**Collected material**:
>> begin
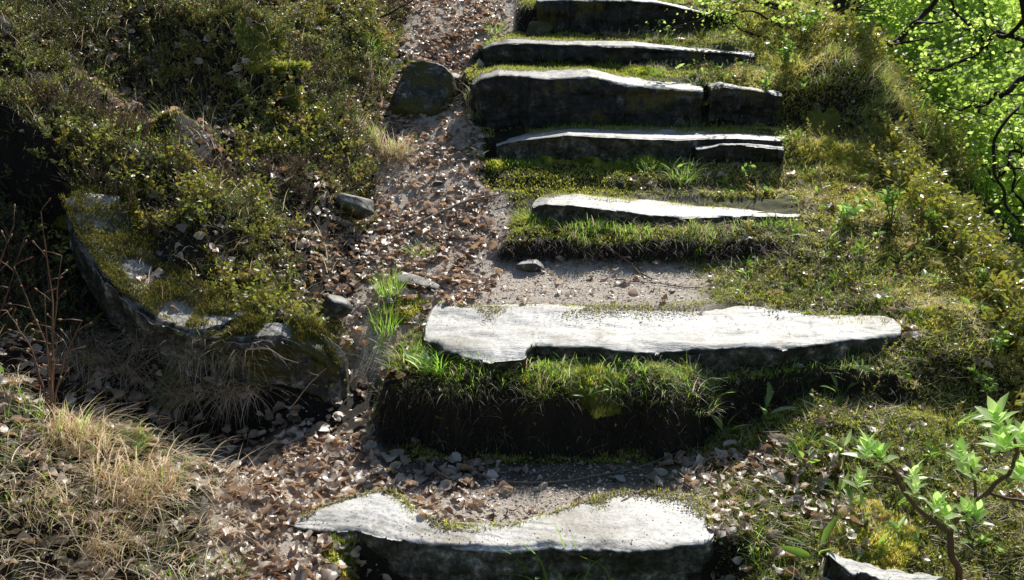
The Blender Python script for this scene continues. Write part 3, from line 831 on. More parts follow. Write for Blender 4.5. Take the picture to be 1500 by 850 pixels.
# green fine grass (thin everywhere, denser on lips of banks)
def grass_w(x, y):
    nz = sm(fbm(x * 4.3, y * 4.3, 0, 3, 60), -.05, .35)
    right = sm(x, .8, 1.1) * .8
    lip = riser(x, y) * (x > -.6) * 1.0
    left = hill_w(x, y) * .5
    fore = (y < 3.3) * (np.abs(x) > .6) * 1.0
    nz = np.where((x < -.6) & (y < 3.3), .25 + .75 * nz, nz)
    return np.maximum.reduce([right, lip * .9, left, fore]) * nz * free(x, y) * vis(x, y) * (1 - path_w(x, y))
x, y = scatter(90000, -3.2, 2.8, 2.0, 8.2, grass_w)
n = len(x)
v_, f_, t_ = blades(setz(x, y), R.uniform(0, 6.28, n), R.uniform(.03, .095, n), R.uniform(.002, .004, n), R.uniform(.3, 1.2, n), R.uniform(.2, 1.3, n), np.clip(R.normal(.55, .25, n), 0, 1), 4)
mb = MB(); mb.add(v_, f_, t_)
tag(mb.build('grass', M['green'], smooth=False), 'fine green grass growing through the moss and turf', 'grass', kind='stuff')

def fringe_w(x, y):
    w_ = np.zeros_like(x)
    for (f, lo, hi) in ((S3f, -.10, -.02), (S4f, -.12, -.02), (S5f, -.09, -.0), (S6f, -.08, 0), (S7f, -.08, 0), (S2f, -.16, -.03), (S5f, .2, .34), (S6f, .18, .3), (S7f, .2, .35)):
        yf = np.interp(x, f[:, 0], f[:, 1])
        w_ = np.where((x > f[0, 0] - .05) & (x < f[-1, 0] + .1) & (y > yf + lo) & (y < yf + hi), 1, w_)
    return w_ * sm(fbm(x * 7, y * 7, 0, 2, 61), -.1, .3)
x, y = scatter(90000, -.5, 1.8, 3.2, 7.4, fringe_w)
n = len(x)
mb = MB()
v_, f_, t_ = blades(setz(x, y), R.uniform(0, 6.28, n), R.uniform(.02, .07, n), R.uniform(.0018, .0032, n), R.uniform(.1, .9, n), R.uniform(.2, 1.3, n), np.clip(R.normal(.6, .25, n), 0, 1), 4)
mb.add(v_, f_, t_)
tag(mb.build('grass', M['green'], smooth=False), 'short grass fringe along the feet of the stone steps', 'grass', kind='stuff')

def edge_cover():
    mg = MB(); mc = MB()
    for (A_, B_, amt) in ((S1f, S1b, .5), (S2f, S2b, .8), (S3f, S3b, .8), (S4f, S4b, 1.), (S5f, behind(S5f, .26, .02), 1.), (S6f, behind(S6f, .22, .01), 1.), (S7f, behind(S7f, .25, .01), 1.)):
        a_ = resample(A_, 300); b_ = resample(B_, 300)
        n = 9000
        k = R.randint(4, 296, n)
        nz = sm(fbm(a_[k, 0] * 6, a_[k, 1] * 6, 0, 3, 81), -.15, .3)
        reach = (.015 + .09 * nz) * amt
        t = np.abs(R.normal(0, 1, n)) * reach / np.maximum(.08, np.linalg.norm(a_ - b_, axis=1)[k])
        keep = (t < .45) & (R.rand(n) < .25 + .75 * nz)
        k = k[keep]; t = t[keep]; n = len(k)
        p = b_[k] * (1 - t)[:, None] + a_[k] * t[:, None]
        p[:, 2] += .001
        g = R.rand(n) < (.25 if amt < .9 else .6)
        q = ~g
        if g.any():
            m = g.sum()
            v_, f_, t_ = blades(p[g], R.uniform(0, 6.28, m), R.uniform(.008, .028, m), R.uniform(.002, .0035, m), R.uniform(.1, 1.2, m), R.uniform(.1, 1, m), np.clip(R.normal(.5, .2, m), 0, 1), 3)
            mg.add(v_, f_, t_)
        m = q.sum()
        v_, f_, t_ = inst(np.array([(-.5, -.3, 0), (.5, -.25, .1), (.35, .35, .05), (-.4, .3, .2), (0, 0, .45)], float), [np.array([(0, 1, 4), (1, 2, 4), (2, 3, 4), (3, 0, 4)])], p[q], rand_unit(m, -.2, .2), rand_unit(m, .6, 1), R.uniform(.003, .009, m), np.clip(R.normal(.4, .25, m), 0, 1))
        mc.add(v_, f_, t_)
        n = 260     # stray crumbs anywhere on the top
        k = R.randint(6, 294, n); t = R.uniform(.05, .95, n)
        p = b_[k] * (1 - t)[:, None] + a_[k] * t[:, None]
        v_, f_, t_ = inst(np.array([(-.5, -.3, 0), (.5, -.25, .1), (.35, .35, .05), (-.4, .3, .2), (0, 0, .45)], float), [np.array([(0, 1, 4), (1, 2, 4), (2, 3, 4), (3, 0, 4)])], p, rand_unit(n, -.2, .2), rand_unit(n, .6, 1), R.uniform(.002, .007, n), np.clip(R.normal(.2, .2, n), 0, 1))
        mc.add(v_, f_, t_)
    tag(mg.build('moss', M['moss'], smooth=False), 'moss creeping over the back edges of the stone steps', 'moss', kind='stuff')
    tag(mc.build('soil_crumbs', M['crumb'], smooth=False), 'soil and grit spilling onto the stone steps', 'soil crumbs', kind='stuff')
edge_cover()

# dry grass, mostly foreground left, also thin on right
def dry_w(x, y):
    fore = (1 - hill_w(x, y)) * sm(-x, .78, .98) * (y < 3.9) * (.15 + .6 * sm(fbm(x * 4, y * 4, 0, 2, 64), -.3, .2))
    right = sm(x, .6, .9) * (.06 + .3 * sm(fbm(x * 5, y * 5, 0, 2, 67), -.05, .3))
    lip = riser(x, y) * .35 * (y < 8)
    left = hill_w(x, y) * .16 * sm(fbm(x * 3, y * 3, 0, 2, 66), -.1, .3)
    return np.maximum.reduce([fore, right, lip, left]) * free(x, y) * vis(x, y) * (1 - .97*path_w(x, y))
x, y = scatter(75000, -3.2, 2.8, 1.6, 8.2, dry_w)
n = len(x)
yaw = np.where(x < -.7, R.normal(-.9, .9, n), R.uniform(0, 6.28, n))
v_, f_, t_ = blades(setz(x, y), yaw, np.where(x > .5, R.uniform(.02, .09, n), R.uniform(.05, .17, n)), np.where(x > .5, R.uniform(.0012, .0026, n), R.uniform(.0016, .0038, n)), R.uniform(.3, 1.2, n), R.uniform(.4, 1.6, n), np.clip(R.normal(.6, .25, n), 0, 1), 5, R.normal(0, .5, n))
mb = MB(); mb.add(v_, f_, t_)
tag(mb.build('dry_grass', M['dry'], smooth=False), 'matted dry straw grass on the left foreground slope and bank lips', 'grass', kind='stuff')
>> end
**Given instruction**: From the first line of the listing above, repeat every line through the one holding "tag(mb.build('grass', M['green'], smooth=False), 'fine". Both ends count, and pictures stay out.

**Exercise result**:
The Blender Python script for this scene continues. Write part 3, from line 831 on. More parts follow. Write for Blender 4.5. Take the picture to be 1500 by 850 pixels.
# green fine grass (thin everywhere, denser on lips of banks)
def grass_w(x, y):
    nz = sm(fbm(x * 4.3, y * 4.3, 0, 3, 60), -.05, .35)
    right = sm(x, .8, 1.1) * .8
    lip = riser(x, y) * (x > -.6) * 1.0
    left = hill_w(x, y) * .5
    fore = (y < 3.3) * (np.abs(x) > .6) * 1.0
    nz = np.where((x < -.6) & (y < 3.3), .25 + .75 * nz, nz)
    return np.maximum.reduce([right, lip * .9, left, fore]) * nz * free(x, y) * vis(x, y) * (1 - path_w(x, y))
x, y = scatter(90000, -3.2, 2.8, 2.0, 8.2, grass_w)
n = len(x)
v_, f_, t_ = blades(setz(x, y), R.uniform(0, 6.28, n), R.uniform(.03, .095, n), R.uniform(.002, .004, n), R.uniform(.3, 1.2, n), R.uniform(.2, 1.3, n), np.clip(R.normal(.55, .25, n), 0, 1), 4)
mb = MB(); mb.add(v_, f_, t_)
tag(mb.build('grass', M['green'], smooth=False), 'fine green grass growing through the moss and turf', 'grass', kind='stuff')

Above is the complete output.